Readers seeking the lively and interesting story of New Netherland in Russell Shorto’s book must look elsewhere, for this book is not really about New Netherland. It is about New York, some of whose contemporary attitudes it vividly captures. Hidden in The Island at the Center of the World is a peculiarly New York brand of parochialism—the one that mistakes a fondness for Lebanese food, say, or taking in the occasional show at the Guggenheim, with possessing a cosmopolitan perspective. Since the world is in New York—and often delivers!—there is little need to seek that world out. Anything that happens on “the island at the center of the world” is, by its very nature, more important than anything that happens elsewhere. Shorto said as much when asked in an interview how New Netherland influenced America:

Because we aren’t talking about a colony centered in some iso-lated valley. We’re talking about Manhattan.
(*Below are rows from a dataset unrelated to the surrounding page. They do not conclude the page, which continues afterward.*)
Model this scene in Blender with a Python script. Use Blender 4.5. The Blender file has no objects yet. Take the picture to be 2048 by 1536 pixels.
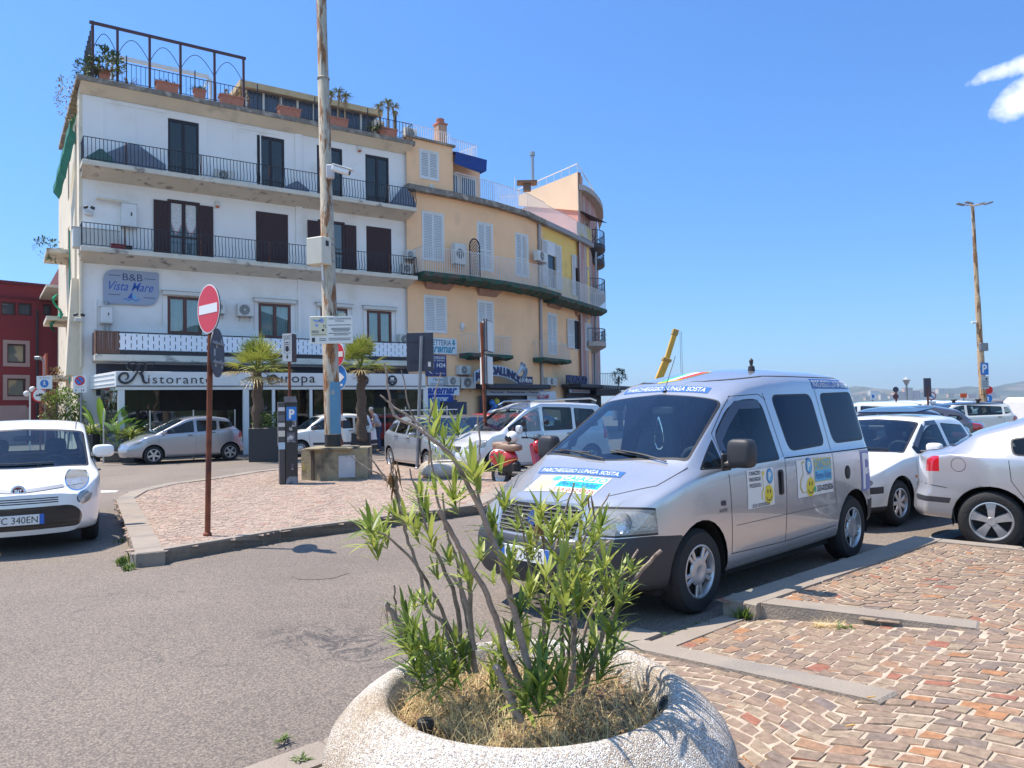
import bpy, bmesh, math, random
import numpy as np
from mathutils import Vector, Matrix
from mathutils.bvhtree import BVHTree
HAZE=.00022
R=math.radians
random.seed(7); rnd=random.random
def ru(a,b): return a+(b-a)*random.random()
SC=bpy.context.scene; COL=SC.collection
# ------------------------------------------------------------ camera
H=1.60; FPX=1540.; ROLL=math.atan(.0177); PITCH=math.atan(49/1540)
_f=Vector((0,math.cos(PITCH),math.sin(PITCH))); _u0=Vector((0,-math.sin(PITCH),math.cos(PITCH))); _r0=Vector((1,0,0))
_r=_r0*math.cos(-ROLL)+_u0*math.sin(-ROLL); _u=_u0*math.cos(-ROLL)-_r0*math.sin(-ROLL)
cd=bpy.data.cameras.new('camera'); cam=bpy.data.objects.new('camera',cd); COL.objects.link(cam)
cd.sensor_width=36; cd.lens=36*FPX/2048; cd.clip_start=.05; cd.clip_end=20000
m=Matrix.Identity(4)
for i in range(3): m[i][0]=_r[i]; m[i][1]=_u[i]; m[i][2]=-_f[i]
m[2][3]=H; cam.matrix_world=m; SC.camera=cam
def ray(x,y): return _f+_r*((x-1024)/FPX)-_u*((y-768)/FPX)
def G(x,y,z=0):
 d=ray(x,y); t=(z-H)/d.z; return Vector((d.x*t,d.y*t,z))
def W(x,y,D):
 d=ray(x,y); t=D/d.y; return Vector((d.x*t,D,H+d.z*t))
# ------------------------------------------------------------ sky, sun, exposure
SUN=Vector((-.4305,.106,.8963)).normalized()
sel=math.asin(SUN.z); saz=math.atan2(SUN.x,SUN.y)
wd=bpy.data.worlds.new('World'); SC.world=wd; wd.use_nodes=True
nt=wd.node_tree; N=nt.nodes; L=nt.links; N.clear()
wo=N.new('ShaderNodeOutputWorld'); bg=N.new('ShaderNodeBackground'); sk=N.new('ShaderNodeTexSky')
sk.sky_type='NISHITA'; sk.sun_disc=False; sk.sun_elevation=sel; sk.sun_rotation=saz
sk.air_density=1.0; sk.dust_density=.25; sk.ozone_density=2.6; sk.altitude=0
bg.inputs['Strength'].default_value=.125
tc=N.new('ShaderNodeTexCoord')
def wmath(op,a,b=None,c=None,clamp=False):
 n=N.new('ShaderNodeMath'); n.operation=op; n.use_clamp=clamp
 for i,v in enumerate((a,b,c)):
  if v is None: continue
  if isinstance(v,(int,float)): n.inputs[i].default_value=v
  else: L.new(v,n.inputs[i])
 return n.outputs[0]
# two small cumulus clouds high on the right and a faint one low on the left, drawn by direction
noi=N.new('ShaderNodeTexNoise'); noi.inputs['Scale'].default_value=34; noi.inputs['Detail'].default_value=9; noi.inputs['Roughness'].default_value=.62
L.new(tc.outputs['Generated'],noi.inputs['Vector'])
mask=None
for (px,py,a,b,tilt) in ((2012,138,.034,.0085,.22),(2048,128,.022,.010,.1),(2040,200,.024,.016,.45),(2075,180,.026,.020,.3)):
 c=ray(px,py).normalized(); e1=Vector((0,0,1)).cross(c).normalized(); e1=-e1; e2=e1.cross(c).normalized()
 if e2.z<0: e2=-e2
 if e1.x<0: e1=-e1
 f1=(e1*math.cos(tilt)+e2*math.sin(tilt))/a; f2=(e2*math.cos(tilt)-e1*math.sin(tilt))/b
 terms=[]
 for fv in (f1,f2):
  d=N.new('ShaderNodeVectorMath'); d.operation='DOT_PRODUCT'; L.new(tc.outputs['Generated'],d.inputs[0]); d.inputs[1].default_value=fv
  q=wmath('SUBTRACT',d.outputs['Value'],fv.dot(c)); terms.append(wmath('MULTIPLY',q,q))
 v=wmath('ADD',terms[0],terms[1]); v=wmath('ADD',v,wmath('MULTIPLY',wmath('SUBTRACT',noi.outputs['Fac'],.5),3.3))
 dd=N.new('ShaderNodeVectorMath'); dd.operation='DOT_PRODUCT'; L.new(tc.outputs['Generated'],dd.inputs[0]); dd.inputs[1].default_value=c
 near=wmath('GREATER_THAN',dd.outputs['Value'],.9)
 v=wmath('MULTIPLY',wmath('SMOOTH_MIN' if False else 'MULTIPLY_ADD',v,-.75,1.05,True),near)
 if py>400: v=wmath('MULTIPLY',v,.45)
 mask=v if mask is None else wmath('MAXIMUM',mask,v)
n2=N.new('ShaderNodeTexNoise'); n2.inputs['Scale'].default_value=14; n2.inputs['Detail'].default_value=5; L.new(tc.outputs['Generated'],n2.inputs['Vector'])
cr=N.new('ShaderNodeValToRGB'); cr.color_ramp.elements[0].position=.38; cr.color_ramp.elements[0].color=(3.3,3.8,5.2,1); cr.color_ramp.elements[1].position=.62; cr.color_ramp.elements[1].color=(5.2,5.2,5.6,1)
L.new(n2.outputs['Fac'],cr.inputs[0])
gm=N.new('ShaderNodeMix'); gm.data_type='RGBA'; L.new(mask,gm.inputs['Factor'])
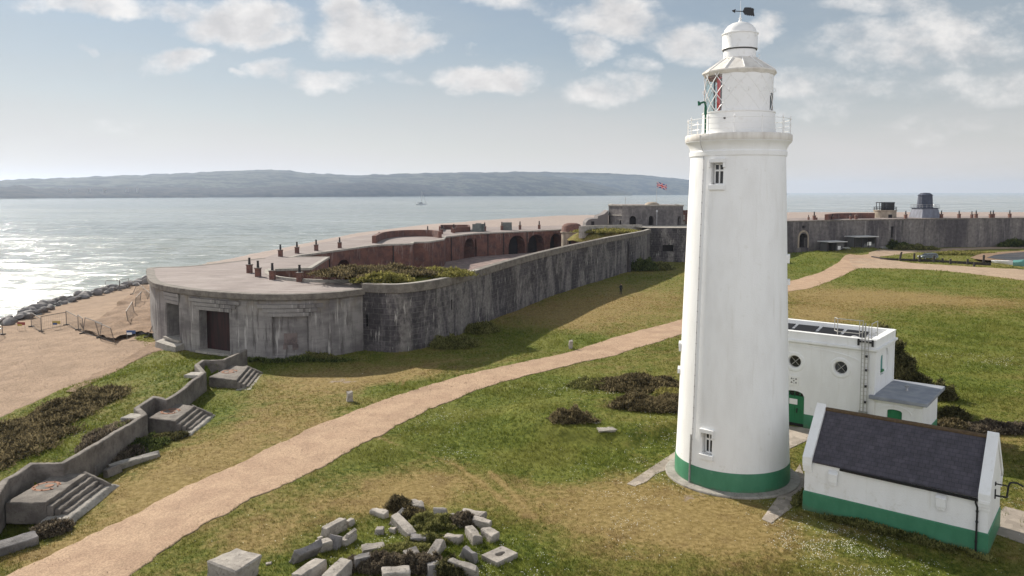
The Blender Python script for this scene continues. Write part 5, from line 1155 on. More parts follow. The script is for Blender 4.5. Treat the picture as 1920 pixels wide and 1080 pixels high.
for x0, x1 in ((-.07, .42), (SL - .42, SL + .07)):
    m = MB(); f = lambda y, dz: [(x0, y, dz), (x1, y, dz)]
    yk = -.2
    for s_ in (0, 1):
        g_ = (lambda y: y) if s_ == 0 else (lambda y: SW - y)
        zb_, zt_ = EZ + yk * sl_, RZ
        m.hull([(x0, g_(yk), zb_ - .02), (x1, g_(yk), zb_ - .02), (x1, g_(SW / 2), zt_ - .02), (x0, g_(SW / 2), zt_ - .02)], [(x0, g_(yk), zb_ + .34), (x1, g_(yk), zb_ + .34), (x1, g_(SW / 2), zt_ + .36), (x0, g_(SW / 2), zt_ + .36)])
    m.build('gable_coping', 'white_paint', sh, bevel=.012)
    for g_ in ((lambda y: y), (lambda y: SW - y)):
        m = MB()
        for d0, z0, z1 in ((-.22, 2.45, 2.62), (-.16, 2.30, 2.45), (-.09, 2.12, 2.30)):
            a, b = sorted((g_(d0), g_(.1))); m.box(x0 + .01, x1 - .01, a, b, z0, z1)
        m.build('kneeler', 'white_paint', sh, bevel=.012)
for x in (1.49, 6.48):
    m = MB(); m.box(x - .21, x + .21, -.2, .02, 1.85, 2.28); m.hull([(x - .23, -.24, 2.27), (x + .23, -.24, 2.27), (x + .23, .02, 2.33), (x - .23, .02, 2.33)], [(x - .23, -.24, 2.31), (x + .23, -.24, 2.31), (x + .23, .02, 2.50), (x - .23, .02, 2.50)]); m.box(x - .17, x + .17, -.15, .01, 1.7, 1.85); m.build('wall_vent', 'white_paint', sh, bevel=.01)
m = MB(); zg = EZ - .14 * sl_ + .03
for k in range(1): m.hull([(1.84, -.26, zg - .10), (SL - .42, -.26, zg - .14), (SL - .42, -.13, zg - .14), (1.84, -.13, zg - .10)], [(1.84, -.28, zg + .0), (SL - .42, -.28, zg - .03), (SL - .42, -.13, zg - .03), (1.84, -.13, zg + .0)])
go = m.build('gutter', 'black_iron', sh)
m = MB(); xd = SL - .5; m.tube([(xd, -.2, zg - .12), (xd, -.2, zg - .25), (xd + .06, -.09, zg - .48), (xd + .06, -.09, .05)], .045, 8)
for z in (.55, 1.5, 2.0): m.cyl((xd + .06, -.09, z), (xd + .06, -.09, z + .06), .065, n=8)
m.build('downpipe', 'black_iron', sh)
m = MB(); xb = SL; m.box(xb, xb + .05, 1.82, 1.94, 2.15, 2.6); m.tube([(xb + .03, 1.88, 2.3), (xb + .5, 1.88, 2.32), (xb + .55, 1.88, 2.9), (xb + .62, 1.88, 3.08), (xb + .9, 1.88, 3.12), (xb + 1.15, 1.88, 3.0)], .045, 7); m.tube([(xb + .03, 1.88, 2.88), (xb + .5, 1.88, 2.88)], .035, 6); m.box(xb, xb + .05, 1.8, 1.96, 2.8, 2.96); m.build('swan_neck_bracket', 'black_iron', sh)

# ================================================================ gun platforms and breastwork
bw = thing('breastwork', 'weathered concrete breastwork wall zigzagging along the left bank past three gun platforms', 'wall', (-25.5, 56, 0))
BP = [P(a, b, 1.5)[:2] for a, b in [(-80, 985), (0, 927), (17, 898), (62, 871), (119, 870), (152, 852), (215, 813), (277, 777), (263, 764), (290, 747), (313, 751), (341, 733), (364, 714), (387, 698), (374, 683), (384, 677), (421, 675), (464, 655)]]
bpx = []
for a, b in zip(BP[:-1], BP[1:]):
    n = max(1, int(math.hypot(b[0] - a[0], b[1] - a[1]) / .5)); bpx += [(a[0] + (b[0] - a[0]) * k / n, a[1] + (b[1] - a[1]) * k / n) for k in range(n)]
bpx.append(BP[-1]); bz = lambda s: 1.5 + .10 * (float(vnoise(s / .9, s * 0, 5)) - .5) + .12 * (float(vnoise(s / 4, s * 0, 6)) - .5)
m = MB(); m.sweep(bpx, [(0, -.5), (.0, lambda s: bz(s) - .05), (-.04, bz), (-.38, lambda s: bz(s) - .02), (-.42, lambda s: bz(s) - .08), (-.42, -.2)]); part(m, 'wall', 'concrete', bw)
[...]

This answer is not sufficient, alas, because we are talking about a colony centered in some isolated valley. Shorto refuses to treat it as such, assuming that every characteristic of New York exists today simply because, as he sees it, sicut erat in principio. He sees the Ziegfeld Follies in every waterfront whore, a tantalizing hint of Studio 54 in every greasy tavern:

The “bar scene” seems to have rivaled anything New York City could boast today (and, ironically enough, would occupy the same general downtown quadrant that accounts for much of today’s nightlife).

Such hick narcissism would come as no surprise to that venerable doyen of New Netherland historians, Diedrich Knickerbocker, whose History of New-York from the Beginning of the World to the End of the Dutch Dynasty proudly expressed the same smug understanding that human culture has led in a straight line from ziggurats to Zabar’s. Even divine creation had a clear purpose: “In as much as if this world had not been formed, it is more than probable…that this renowned island on which is situated the city of New-York, would never have had an existence.” Diedrich Knickerbocker, if alive today, would find in Russell Shorto a worthy apostle.